Teil 1: Behutsame Lagersanierung
Üblicherweise wären die historischen Brückenlager durch moderne, optisch völlig unterschiedliche Gleit- oder Verformungslager ersetzt worden. Grenander hatte die Brückenlager jedoch gezielt als Mittel der baukünstlerischen Gestaltung eingesetzt. Deshalb wollte man bei der Lagersanierung möglichst viele der etwa 530 historischen Lagerkörper ungeachtet ihres Alters im Bestand belassen und für die neu einzubauenden Lager Lösungen entwickeln, die Grenanders Formensprache aufgreifen. Die Umsetzung der Zielsetzung erwies sich als aufwändig. Sie erforderte u.a. einen Probeaustausch, um überhaupt Sicherheit über die späteren Bauabläufe zu gewinnen. Aber es gelang und und nur 140 der Lager mussten ausgetauscht werden, was der BVG erhebliche Kosten sparte.

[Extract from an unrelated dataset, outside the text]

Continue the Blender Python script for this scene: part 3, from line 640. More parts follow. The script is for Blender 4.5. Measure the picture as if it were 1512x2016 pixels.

Teil 2: Denkmalverträgliche Erneuerung der Fahrbahnbleche
Für die notwendige Erneuerung der Fahrbahnbleche, die Ermüdungsrisse aufwiesen, konnten nach umfangreichen Voruntersuchungen die historischen Tonnen- und Buckelbleche mit gezielten Verstärkungen nachgebaut werden. Diese denkmalpflegerisch beste Lösung erwies sich auch als die technisch beste. Sie setzte allerdings eine sehr intensive, passgenaue Planung voraus. Dazu wurde u.a. ein genaues Aufmaß jedes einzelnen der mehr als 2.000 (!) Fahrbahnbleche mit ca. 400 (!) verschiedenen Geometrien nötig und vor allem die Entwicklung eines Verfahrens zur Herstellung der dreidimensional gekrümmten Fahrbahnbleche durch hydraulische Kaltverformung. Für dieses Verfahren wurde ein Patent angemeldet.
Teil 3: Neubau im Dialog mit dem historischen Bestand
Aus verkehrlichen Gründen schied im Bereich der hoch befahrenen Querung der Bornholmer- / Wisbyer Straße die Sanierung des Viadukts aus. Für die etwa 60 m lange Brücke kam hier nur ein Neubau in Frage. Die Planung orientierte sich an den drei Leitgedanken einer Philosophie des „Weiterbauens“ im denkmalgeschützten Bestand:
1. kein Versuch eines „originalnahen“ Nachbaus
2. behutsame Integration im Sinne einer Fortschreibung vorhandener Merkmale des Bestandes
3. zurückhaltende Akzentuierung des Neuen. Der Neubau konnte im Herbst 2009 in einer nur einwöchigen Sperrpause errichtet werden.
Das Ergebnis
Das überzeugende Resultat der Sanierung zeigt, was heutige Ingenieurbaukunst zu leisten vermag, wenn sie vom Respekt gegenüber den Leistungen früherer Generationen getragen wird. Es ist den verantwortlichen Ingenieuren gelungen, einem herausragenden technischen Kulturdenkmal seine ursprüngliche Schönheit zurückzugeben. Die gestalterische Schönheit der technischen Infrastruktur trägt zur Qualität des urbanen Raumes bei. Der Hochbahnviadukt setzt Maßstäbe - für den Anspruch an Bauten der Gegenwart und der Zukunft.